Le Mécanisme européen d’ajustement carbone aux frontières risque de faire baisser les exportations africaines vers l’Europe. Certains pays africains sont plus menacés que d’autres.
Il y a tout juste un an, les pays européens tombaient d’accord : les ministres de l’Économie des pays du Vieux-Continent décidaient en effet de taxer les importations selon leur bilan carbone. Une bonne nouvelle pour l’écologie, mais pas forcément pour l’Afrique. Car le Mécanisme d’ajustement carbone aux frontières (MACF), défendu notamment par la France, pourrait coûter cher au continent. Explications.
Le principe du MACF, décidé en mars 2022 et entériné en décembre, est assez simple : il s’agit de taxer les importations de l’UE aux frontières, en fonction du bilan environnemental des produits importés. Sont concernés cinq secteurs qui, pour l’environnement, sont néfastes : l’acier, l’aluminium, le fer, le ciment, l’hydrogène, l’engrais et l’électricité.
Or, l’Afrique est un exportateur majeur de matières premières vers l’Europe. C’est par exemple le cas de la Guinée. Pays minier par excellence, la Guinée couvre 60 % des approvisionnements européens en bauxite. Et à court, voire moyen, terme, difficile d’imaginer une extraction de bauxite qui serait neutre en termes de rejet carbone.
« Au niveau africain, d’autres pays semblent encore plus affectés par ces mesures d’ajustement carbone à la frontière. Notamment l’Afrique du Sud, la Mauritanie ou encore le Mozambique qui perdent l’opportunité d’engranger la création de la valeur ajoutée induite par la transformation de leur principal produit d’exportation », écrivait Mohamed Lamine Sidibé, fondateur de l’Observatoire guinéen des mines et métaux, en avril dernier.
Bientôt d’autres secteurs concernés ?
Ce que vient de confirmer un rapport de la Commission présidentielle sur le climat, en Afrique du Sud. Selon les experts à l’origine de ce rapport sorti le 14 février dernier, le MACF « pourrait engendrer une baisse comprise entre 30 et 35 % des exportations africaines vers l’Union européenne ».
Si l’Afrique a encore quelques mois pour se préparer au pire — ce mécanisme sera mis en œuvre progressivement dès le mois d’octobre 2023 —, l’avenir paraît sombre. Car outre les sept secteurs concernés, d’autres secteurs pourraient être intégrés à la liste du MACF dans les années à venir, comme le pétrole raffiné, le papier, les produits chimiques organiques ou encore la chaux.

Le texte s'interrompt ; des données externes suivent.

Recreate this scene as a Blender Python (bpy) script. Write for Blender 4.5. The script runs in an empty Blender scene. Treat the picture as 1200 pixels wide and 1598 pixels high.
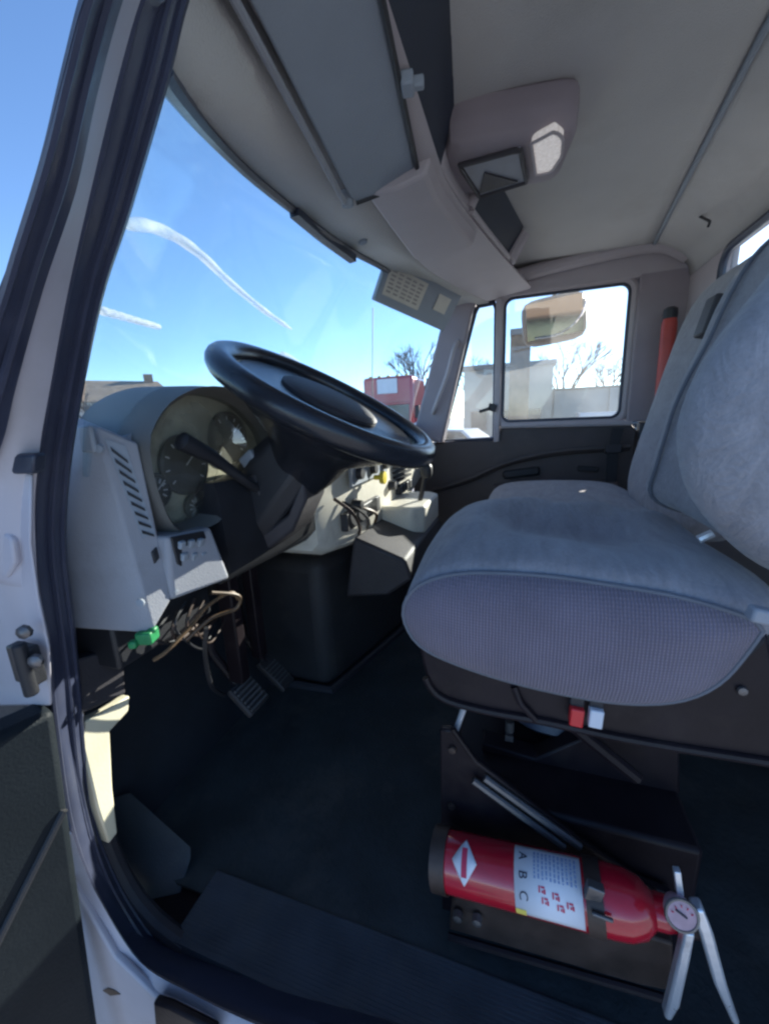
import bpy, bmesh, math, random
from mathutils import Vector, Matrix
random.seed(7)
C = bpy.context.scene.collection
R = math.radians
# ------------------------------------------------------------------ camera model
F = 620.0
CAM = Vector((-1.27, 0.0, 0.90))          # metres; cab floor is z = 0, truck forward is +y
GZ = -1.05                                # ground level
def _cd(px, py): return Vector(((px-600)/F, (799-py)/F, -1))
_X = _cd(810, 645).normalized(); _Yt = _cd(-1277, 736).normalized()
_Z = _X.cross(_Yt).normalized(); _Y = _Z.cross(_X).normalized()
def U(px, py, x=None, y=None, z=None):
    d = _cd(px, py); r = Vector((d.dot(_X), d.dot(_Y), d.dot(_Z)))
    t = (x-CAM.x)/r.x if x is not None else ((y-CAM.y)/r.y if y is not None else (z-CAM.z)/r.z)
    return CAM + r*t
# ------------------------------------------------------------------ materials
def mat(name, col, rough=.6, var=.12, vscale=12, bump=.0, bscale=200, metal=0, spec=.5, coat=0, dirt=None, dscale=4, sheen=0, em=None):
    m = bpy.data.materials.new(name); m.use_nodes = True
    n, l = m.node_tree.nodes, m.node_tree.links
    b = n['Principled BSDF']
    b.inputs['Roughness'].default_value = rough; b.inputs['Metallic'].default_value = metal
    b.inputs['Specular IOR Level'].default_value = spec; b.inputs['Coat Weight'].default_value = coat
    b.inputs['Sheen Weight'].default_value = sheen
    tc = n.new('ShaderNodeTexCoord')
    nz = n.new('ShaderNodeTexNoise'); nz.inputs['Scale'].default_value = vscale; nz.inputs['Detail'].default_value = 6
    l.new(tc.outputs['Object'], nz.inputs['Vector'])
    rp = n.new('ShaderNodeValToRGB')
    c = Vector(col)
    rp.color_ramp.elements[0].position = .3; rp.color_ramp.elements[1].position = .7
    rp.color_ramp.elements[0].color = (*(c*(1-var)), 1); rp.color_ramp.elements[1].color = (*(c*(1+var)), 1)
    l.new(nz.outputs['Fac'], rp.inputs['Fac'])
    out = rp.outputs['Color']
    if dirt:
        n2 = n.new('ShaderNodeTexNoise'); n2.inputs['Scale'].default_value = dscale; n2.inputs['Detail'].default_value = 9; n2.inputs['Roughness'].default_value = .7
        l.new(tc.outputs['Object'], n2.inputs['Vector'])
        r2 = n.new('ShaderNodeValToRGB'); r2.color_ramp.elements[0].position = .52; r2.color_ramp.elements[1].position = .72
        l.new(n2.outputs['Fac'], r2.inputs['Fac'])
        mx = n.new('ShaderNodeMixRGB'); l.new(r2.outputs['Color'], mx.inputs['Fac']); l.new(out, mx.inputs[1]); mx.inputs[2].default_value = (*dirt, 1)
        out = mx.outputs['Color']
    l.new(out, b.inputs['Base Color'])
    mr = n.new('ShaderNodeMapRange'); mr.inputs['To Min'].default_value = max(0, rough-.08); mr.inputs['To Max'].default_value = min(1, rough+.1)
    l.new(nz.outputs['Fac'], mr.inputs['Value']); l.new(mr.outputs['Result'], b.inputs['Roughness'])
    if bump:
        n3 = n.new('ShaderNodeTexNoise'); n3.inputs['Scale'].default_value = bscale; n3.inputs['Detail'].default_value = 3
        l.new(tc.outputs['Object'], n3.inputs['Vector'])
        bp = n.new('ShaderNodeBump'); bp.inputs['Strength'].default_value = bump; bp.inputs['Distance'].default_value = .004
        l.new(n3.outputs['Fac'], bp.inputs['Height']); l.new(bp.outputs['Normal'], b.inputs['Normal'])
    if em:
        b.inputs['Emission Color'].default_value = (*em[0], 1); b.inputs['Emission Strength'].default_value = em[1]
    return m
def weave(m, scale=260, strength=.35, col_amt=.25):
    """knitted upholstery: fine wave rows on top of an existing material"""
    n, l = m.node_tree.nodes, m.node_tree.links
    b = n['Principled BSDF']; tc = n.new('ShaderNodeTexCoord')
    hs = []
    for d in ('Y', 'Z'):
        w = n.new('ShaderNodeTexWave'); w.bands_direction = d; w.inputs['Scale'].default_value = scale/100; w.inputs['Distortion'].default_value = .6; w.inputs['Detail'].default_value = 1
        l.new(tc.outputs['Object'], w.inputs['Vector']); hs.append(w.outputs['Fac'])
    soft = n.new('ShaderNodeMapRange'); soft.inputs['To Min'].default_value = .55; l.new(hs[1], soft.inputs['Value'])
    mm = n.new('ShaderNodeMath'); mm.operation = 'MULTIPLY'; l.new(hs[0], mm.inputs[0]); l.new(soft.outputs[0], mm.inputs[1])
    bp = n.new('ShaderNodeBump'); bp.inputs['Strength'].default_value = strength; bp.inputs['Distance'].default_value = .003
    l.new(mm.outputs[0], bp.inputs['Height']); l.new(bp.outputs['Normal'], b.inputs['Normal'])
    src = b.inputs['Base Color'].links[0].from_socket
    mx = n.new('ShaderNodeMixRGB'); mx.blend_type = 'MULTIPLY'; mx.inputs['Fac'].default_value = col_amt
    l.new(src, mx.inputs[1]); l.new(mm.outputs[0], mx.inputs[2]); l.new(mx.outputs[0], b.inputs['Base Color'])
    return m
def glass(name, tint=(.9, .95, .95), veil=.03, gloss=.06):
    m = bpy.data.materials.new(name); m.use_nodes = True
    n, l = m.node_tree.nodes, m.node_tree.links
    n.remove(n['Principled BSDF']); o = n['Material Output']
    t = n.new('ShaderNodeBsdfTransparent'); t.inputs[0].default_value = (*tint, 1)
    d = n.new('ShaderNodeBsdfTranslucent'); d.inputs[0].default_value = (.9, .9, .9, 1)
    tc = n.new('ShaderNodeTexCoord'); nz = n.new('ShaderNodeTexNoise'); nz.inputs['Scale'].default_value = 5; nz.inputs['Detail'].default_value = 8
    l.new(tc.outputs['Object'], nz.inputs['Vector'])
    mr = n.new('ShaderNodeMapRange'); mr.inputs['From Min'].default_value = .35; mr.inputs['From Max'].default_value = .7; mr.inputs['To Min'].default_value = veil*.6; mr.inputs['To Max'].default_value = veil*1.5
    l.new(nz.outputs['Fac'], mr.inputs['Value'])
    m1 = n.new('ShaderNodeMixShader'); l.new(mr.outputs['Result'], m1.inputs[0]); l.new(t.outputs[0], m1.inputs[1]); l.new(d.outputs[0], m1.inputs[2])
    g = n.new('ShaderNodeBsdfGlossy'); g.inputs['Roughness'].default_value = .02
    m2 = n.new('ShaderNodeMixShader'); m2.inputs[0].default_value = gloss
    l.new(m1.outputs[0], m2.inputs[1]); l.new(g.outputs[0], m2.inputs[2]); l.new(m2.outputs[0], o.inputs['Surface'])
    return m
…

La Commission sud-africaine sur le climat estime que « les exportations africaines des secteurs couverts par le mécanisme d’ajustement carbone aux frontières vers le marché européen devraient s’établir à 3,9 milliards d’euros en 2030 ». Estimant des pertes pouvant atteindre plus de 2 milliards d’euros par an.
D’ores et déjà, indique le rapport sud-africain, outre le manque à gagner dû aux taxes appliquées aux frontières, l’Europe devrait faire baisser ses importations. La commission prévoir des baisses d’exportations vers l’UE de 16 %, 30 % et 45 % pour l’aluminium, le fer et l’acier, et le ciment à l’horizon 2030.